In the rush leading up to this past Shabbat evening, I was late to synagogue and decided to pray on my own at home before my dinner guests arrived. As I hurried through the psalms of kabbalat shabbat, I suddenly paused when I came upon lekha dodi. I began to sing and the melody started to flow- a new melody. As I progressed, it progressed. I was entranced; I fixated on the notes and the words, the intervals, the tempo. I was afraid to move on. I sat and tried to commit to memory the sweet, yet heavy, progression; rav lakh shevet be’emek habakha, “too long have you dwelt in the valley of tears,” said the stanza in which the fullness of the music was revealed. The niggun, or melody, so beautifully captured the melancholy yet hopeful transition between the struggles of daily life and the promise of Shabbat as a taste of freedom.

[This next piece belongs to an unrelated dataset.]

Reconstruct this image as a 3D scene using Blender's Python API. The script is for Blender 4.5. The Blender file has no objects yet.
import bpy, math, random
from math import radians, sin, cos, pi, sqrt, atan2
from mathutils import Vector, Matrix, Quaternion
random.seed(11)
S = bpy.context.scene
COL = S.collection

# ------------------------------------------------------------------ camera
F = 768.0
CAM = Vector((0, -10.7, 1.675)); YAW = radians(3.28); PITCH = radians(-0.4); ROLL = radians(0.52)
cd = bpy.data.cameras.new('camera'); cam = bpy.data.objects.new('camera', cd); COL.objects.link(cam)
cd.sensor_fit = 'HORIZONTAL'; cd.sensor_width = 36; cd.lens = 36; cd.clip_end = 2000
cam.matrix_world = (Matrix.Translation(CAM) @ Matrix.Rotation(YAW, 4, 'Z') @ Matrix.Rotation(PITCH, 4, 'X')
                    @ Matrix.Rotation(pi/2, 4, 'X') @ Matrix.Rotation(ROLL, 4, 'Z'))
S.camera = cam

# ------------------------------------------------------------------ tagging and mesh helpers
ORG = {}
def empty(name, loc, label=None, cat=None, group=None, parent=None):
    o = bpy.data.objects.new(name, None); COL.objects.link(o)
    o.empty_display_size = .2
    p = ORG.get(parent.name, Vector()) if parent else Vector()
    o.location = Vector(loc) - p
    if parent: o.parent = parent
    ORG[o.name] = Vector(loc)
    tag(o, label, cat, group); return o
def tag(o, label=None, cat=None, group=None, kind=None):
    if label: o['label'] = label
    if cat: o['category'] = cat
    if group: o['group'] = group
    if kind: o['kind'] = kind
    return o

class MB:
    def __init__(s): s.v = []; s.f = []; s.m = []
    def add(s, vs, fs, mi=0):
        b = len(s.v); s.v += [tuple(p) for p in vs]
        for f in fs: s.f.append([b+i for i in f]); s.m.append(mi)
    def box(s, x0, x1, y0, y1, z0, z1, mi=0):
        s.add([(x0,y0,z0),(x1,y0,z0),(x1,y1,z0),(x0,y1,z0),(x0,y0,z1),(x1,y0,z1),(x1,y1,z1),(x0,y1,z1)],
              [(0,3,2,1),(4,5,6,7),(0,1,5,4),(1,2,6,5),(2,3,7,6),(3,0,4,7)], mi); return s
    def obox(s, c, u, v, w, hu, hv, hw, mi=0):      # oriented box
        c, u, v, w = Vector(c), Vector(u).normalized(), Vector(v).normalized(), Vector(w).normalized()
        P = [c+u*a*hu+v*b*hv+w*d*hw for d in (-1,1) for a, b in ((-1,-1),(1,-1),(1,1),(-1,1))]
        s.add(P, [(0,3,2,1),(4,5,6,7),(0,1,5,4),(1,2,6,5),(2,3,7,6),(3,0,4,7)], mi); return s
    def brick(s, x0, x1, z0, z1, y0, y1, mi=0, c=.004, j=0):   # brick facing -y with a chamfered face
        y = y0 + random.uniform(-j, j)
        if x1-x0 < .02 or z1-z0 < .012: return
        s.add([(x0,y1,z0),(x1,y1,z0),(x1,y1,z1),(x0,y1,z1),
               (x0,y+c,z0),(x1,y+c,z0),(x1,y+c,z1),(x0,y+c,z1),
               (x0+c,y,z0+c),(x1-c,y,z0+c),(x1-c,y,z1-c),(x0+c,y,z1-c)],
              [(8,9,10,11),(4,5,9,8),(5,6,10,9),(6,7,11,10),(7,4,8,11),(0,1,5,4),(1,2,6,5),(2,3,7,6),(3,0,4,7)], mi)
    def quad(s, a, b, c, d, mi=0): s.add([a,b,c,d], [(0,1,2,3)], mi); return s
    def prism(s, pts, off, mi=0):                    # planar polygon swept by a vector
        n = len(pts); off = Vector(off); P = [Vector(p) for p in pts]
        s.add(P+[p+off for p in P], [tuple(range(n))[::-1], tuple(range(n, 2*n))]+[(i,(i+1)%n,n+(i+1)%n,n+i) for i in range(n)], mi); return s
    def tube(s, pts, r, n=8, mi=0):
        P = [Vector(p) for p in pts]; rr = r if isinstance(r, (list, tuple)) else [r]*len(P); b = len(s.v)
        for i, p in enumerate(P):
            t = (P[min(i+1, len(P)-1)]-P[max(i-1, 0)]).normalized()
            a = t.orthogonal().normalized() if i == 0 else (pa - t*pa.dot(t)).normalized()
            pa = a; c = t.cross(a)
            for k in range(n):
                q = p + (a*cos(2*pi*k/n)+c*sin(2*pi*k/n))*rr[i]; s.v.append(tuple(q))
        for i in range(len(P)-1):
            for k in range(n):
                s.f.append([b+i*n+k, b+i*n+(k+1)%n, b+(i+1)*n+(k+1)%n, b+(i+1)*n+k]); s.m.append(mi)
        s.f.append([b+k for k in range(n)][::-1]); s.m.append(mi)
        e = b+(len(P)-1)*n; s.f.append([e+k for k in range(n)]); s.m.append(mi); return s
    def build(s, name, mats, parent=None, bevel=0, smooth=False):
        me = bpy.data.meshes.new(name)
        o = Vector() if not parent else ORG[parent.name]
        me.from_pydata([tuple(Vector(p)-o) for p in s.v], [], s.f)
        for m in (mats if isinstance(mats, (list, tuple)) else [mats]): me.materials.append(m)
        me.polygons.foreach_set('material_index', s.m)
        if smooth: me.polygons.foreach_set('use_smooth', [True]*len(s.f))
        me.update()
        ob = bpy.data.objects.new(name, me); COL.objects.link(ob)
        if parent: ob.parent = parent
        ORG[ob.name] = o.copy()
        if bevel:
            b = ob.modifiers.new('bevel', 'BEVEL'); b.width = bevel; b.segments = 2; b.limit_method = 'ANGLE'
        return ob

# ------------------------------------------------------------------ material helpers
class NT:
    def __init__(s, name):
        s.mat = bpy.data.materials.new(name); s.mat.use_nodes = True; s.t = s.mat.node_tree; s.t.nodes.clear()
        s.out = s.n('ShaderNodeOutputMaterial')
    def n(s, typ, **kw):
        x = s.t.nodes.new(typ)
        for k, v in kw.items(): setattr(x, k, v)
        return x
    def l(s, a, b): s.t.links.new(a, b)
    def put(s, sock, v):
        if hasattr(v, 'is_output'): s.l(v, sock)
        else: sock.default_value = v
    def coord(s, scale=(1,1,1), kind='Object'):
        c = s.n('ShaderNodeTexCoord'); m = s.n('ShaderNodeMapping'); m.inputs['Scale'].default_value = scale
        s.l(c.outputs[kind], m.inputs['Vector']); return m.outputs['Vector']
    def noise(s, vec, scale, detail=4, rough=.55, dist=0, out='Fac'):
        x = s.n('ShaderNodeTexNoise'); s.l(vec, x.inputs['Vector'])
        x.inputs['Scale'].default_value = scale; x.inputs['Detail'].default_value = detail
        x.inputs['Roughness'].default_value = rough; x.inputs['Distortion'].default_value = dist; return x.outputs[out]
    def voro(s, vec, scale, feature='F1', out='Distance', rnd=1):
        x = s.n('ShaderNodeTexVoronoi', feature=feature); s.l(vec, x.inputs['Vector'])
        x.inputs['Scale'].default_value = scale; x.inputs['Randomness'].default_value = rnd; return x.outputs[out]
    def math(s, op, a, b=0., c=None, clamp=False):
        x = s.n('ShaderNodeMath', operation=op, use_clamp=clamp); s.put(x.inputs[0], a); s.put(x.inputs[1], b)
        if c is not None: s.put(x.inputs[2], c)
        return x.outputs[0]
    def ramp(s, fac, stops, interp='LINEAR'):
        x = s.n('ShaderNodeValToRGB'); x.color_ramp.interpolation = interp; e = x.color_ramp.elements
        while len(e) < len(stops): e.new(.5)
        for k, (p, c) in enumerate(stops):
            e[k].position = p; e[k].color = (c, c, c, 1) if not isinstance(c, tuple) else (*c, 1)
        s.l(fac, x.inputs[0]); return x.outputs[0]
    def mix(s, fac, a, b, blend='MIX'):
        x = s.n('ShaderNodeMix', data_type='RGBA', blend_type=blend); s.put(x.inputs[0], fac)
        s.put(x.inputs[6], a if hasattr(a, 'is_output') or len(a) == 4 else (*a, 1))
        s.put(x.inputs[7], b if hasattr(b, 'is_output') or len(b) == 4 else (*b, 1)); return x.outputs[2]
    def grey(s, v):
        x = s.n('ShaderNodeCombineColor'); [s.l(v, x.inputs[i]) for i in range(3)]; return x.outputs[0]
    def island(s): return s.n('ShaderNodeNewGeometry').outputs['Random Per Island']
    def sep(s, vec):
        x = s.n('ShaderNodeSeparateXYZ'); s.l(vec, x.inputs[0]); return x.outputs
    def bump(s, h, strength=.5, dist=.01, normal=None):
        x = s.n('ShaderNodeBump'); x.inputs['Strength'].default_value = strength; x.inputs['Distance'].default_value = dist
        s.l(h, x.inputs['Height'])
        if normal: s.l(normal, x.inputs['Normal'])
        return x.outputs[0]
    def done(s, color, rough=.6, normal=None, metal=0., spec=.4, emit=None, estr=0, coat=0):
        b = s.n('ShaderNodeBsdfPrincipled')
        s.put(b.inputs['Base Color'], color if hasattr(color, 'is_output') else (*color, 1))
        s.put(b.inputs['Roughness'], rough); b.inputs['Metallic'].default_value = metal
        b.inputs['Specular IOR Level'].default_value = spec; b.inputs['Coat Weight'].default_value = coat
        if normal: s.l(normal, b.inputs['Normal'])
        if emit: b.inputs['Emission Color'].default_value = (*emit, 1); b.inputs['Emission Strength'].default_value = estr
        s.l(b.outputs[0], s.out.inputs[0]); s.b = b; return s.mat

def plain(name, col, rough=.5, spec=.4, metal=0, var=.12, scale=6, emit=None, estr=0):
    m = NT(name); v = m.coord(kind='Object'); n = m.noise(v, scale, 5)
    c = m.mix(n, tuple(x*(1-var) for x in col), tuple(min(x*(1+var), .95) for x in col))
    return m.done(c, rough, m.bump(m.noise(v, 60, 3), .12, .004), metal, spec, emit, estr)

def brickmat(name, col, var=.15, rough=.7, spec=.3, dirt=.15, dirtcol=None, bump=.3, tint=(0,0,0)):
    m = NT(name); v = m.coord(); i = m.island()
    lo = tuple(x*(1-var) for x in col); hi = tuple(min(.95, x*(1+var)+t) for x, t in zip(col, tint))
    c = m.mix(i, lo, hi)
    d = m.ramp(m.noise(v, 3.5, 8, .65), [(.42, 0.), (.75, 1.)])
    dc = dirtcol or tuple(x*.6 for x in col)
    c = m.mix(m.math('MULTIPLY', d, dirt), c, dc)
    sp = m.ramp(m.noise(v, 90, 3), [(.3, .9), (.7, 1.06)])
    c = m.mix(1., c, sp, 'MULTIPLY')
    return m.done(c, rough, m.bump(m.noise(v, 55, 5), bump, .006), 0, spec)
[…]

But I was stuck; I could not move on. I refused to continue my prayer. This gift was handed to me and, naturally, I wanted to keep it.  I scrambled to hold on it; I closed my eyes and tried to visualize the notes on the piano with no luck. I desperately continued to dwell on the chorus as the minutes passed by, so worried at the thought of losing it. But how long would I dwell be’emek habakha, in the valley of tears? Rav lakh! “too long!”, shouted the prayer in front of me. It was hard to let go, but I finally did. I realized that all I could do was enjoy the melody while it was with me and appreciate the moment I had. For if I were not to accept the possibility that I might lose the melody by Shabbat’s close, and not be able to record it, I would in turn deny myself the opportunity to be present with God in the remainder of my prayer and with my guests at my meal thereafter.

Within the temporal and metaphysical space of Shabbat, Heschel’s “palace in time”, there are no smartphones or devices to document; there are only moments.

With life’s fleeting moments, we scramble to hold on to them, only to realize that we never had the opportunity to experience them.

How often when we begin to enjoy something happening in real-time, whether a dancer on the subway or the reveal at a surprise party, are we compelled to press record our devices, experiencing the moment through the lens of a camera rather than beholding the moment with our own eyes? How common is it for us to experience joy or love, only to spend our time in its presence dreading the possibility of its departure?

Those moments provide us with a choice of how to spend them. Do we spend them pre-mourning their loss, paralyzed by the tragedy of their fleetingness or trying to hold on to them at all costs, often missing the very moment we are trying to preserve? Or do we spend them present, aware and able to experience those moments while we have them?

Lekha dodi is a poem which helps us greet Shabbat and God’s presence as they approach. It calls for us to be awake and alive- for us to experience the brevity of Divine bliss, if not just for a day. Shabbat, especially in modernity, gives us the ability to experience moments and melodies for what they are, nothing more, nothing less. As an earthly paradise, me’eyn olam haba, “like the world to come”, Shabbat provides us a space to train to more organically experience life and the moments in olam hazeh, this world.

As I write this following Shabbat’s departure, I am unable to recall the niggun; all I have is the memory of the moment that I experienced and the residual feeling of the melody’s depth. Though I mourn the loss of its potential beyond that moment, I was lucky enough to have shared it with a loved one before it fleeted; we both enjoyed it together.